Le indagini sui “cold case” nella parte secretata dell’audizione in Commissione antimafia dei magistrati della DDA di Reggio Calabria

Federico Cafiero De Raho

Federico Cafiero De Raho

di Giovanni Verduci

Reggio Calabria. C’è una parte secretata dell’audizione del procuratore capo Federico Cafiero de Raho (nella foto) e dei suoi sostituti, Stefano Musolino e Giuseppe Lombardo, davanti ai componenti della Commissione parlamentare antimafia. C’è una parte della discussione che è stata svolta a microfoni spenti, durante la quale i tre magistrati della Procura distrettuale reggina hanno fatto il punto su diverse indagini in corso in riva allo Stretto. Federico Cafiero de Raho, Giuseppe Lombardo e Stefano Musolino, si sono concentrati soprattutto sui “cold case”, su quei fascicoli d’indagine “freddi” sui quali gli inquirenti calabresi non hanno mai spento la luce.
Casi, come quello dell’omicidio del giudice Antonino Scopelliti, che non sono stati ancora risolti, che attendono da troppo tempo i nomi di mandanti ed esecutori materiali da assicurare alla Giustizia. Sull’uccisione di Antonino Scopelliti, freddato sulla strada di casa pochi mesi prima che la mafia avviasse la strategia della tensione, i magistrati reggini stanno lavorando a fondo, utilizzando i riscontri venuti fuori dal confronto con quei collaboratori di giustizia siciliani che portano in dote la conoscenza dei contatti avviati fra Cosa nostra e ‘ndrangheta per assestare un duro colpo allo Stato impegnato, con i suoi uomini migliori, nella guerra con l’antistato.
Ma non solo.

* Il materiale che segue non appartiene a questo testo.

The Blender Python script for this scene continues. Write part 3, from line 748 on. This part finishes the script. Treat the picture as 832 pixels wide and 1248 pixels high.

La Direzione distrettuale antimafia, assecondata dal lavoro investigativo dei reparti speciali delle forze dell’ordine di Reggio Calabria, sta provando a fare nuova luce sull’assassinio dei carabinieri Fava e Garofalo, trucidati sull’autostrada Salerno Reggio Calabria il 18 gennaio del 1994. Il lavoro investigativo, l’incrocio con le informazioni raccolte oltre lo Stretto stanno portando il pool di magistrati reggini a offrire una nuova chiave di lettura a questo duplice omicidio, così come ad altri casi di cronaca che hanno interessato direttamente appartenenti all’Arma dei Carabinieri.
Quali in particolare? Quelli che si sono registrati fra il 1993 e il 1994, a cavallo della barbara uccisione di Antonio Fava e Giuseppe Garofalo. Aprendo i cassetti della memoria, infatti, si trovano le tracce di altri attacchi diretti alla Benemerita. Il 2 dicembre del 1993 rimasero feriti a colpi d’arma da fuoco i carabinieri Vincenzo Pasqua e Silvio Ricciardo. Quattordici mesi dopo, a febbraio del 1994, quando ancora era vivissimo il ricordo della strage di Scilla, durante un posto di controllo rimasero feriti i carabinieri Bartolomeo Musicò e Salvatore Serra.
Le nuove informazioni raccolte, incrociate con quelle dei pentiti calabresi, potrebbero aiutare i magistrati reggini a chiudere il cerchio e fare piena luce su questi fatti di sangue i cui ricordi sono in bianco e nero. E’ solo una questione di tempo.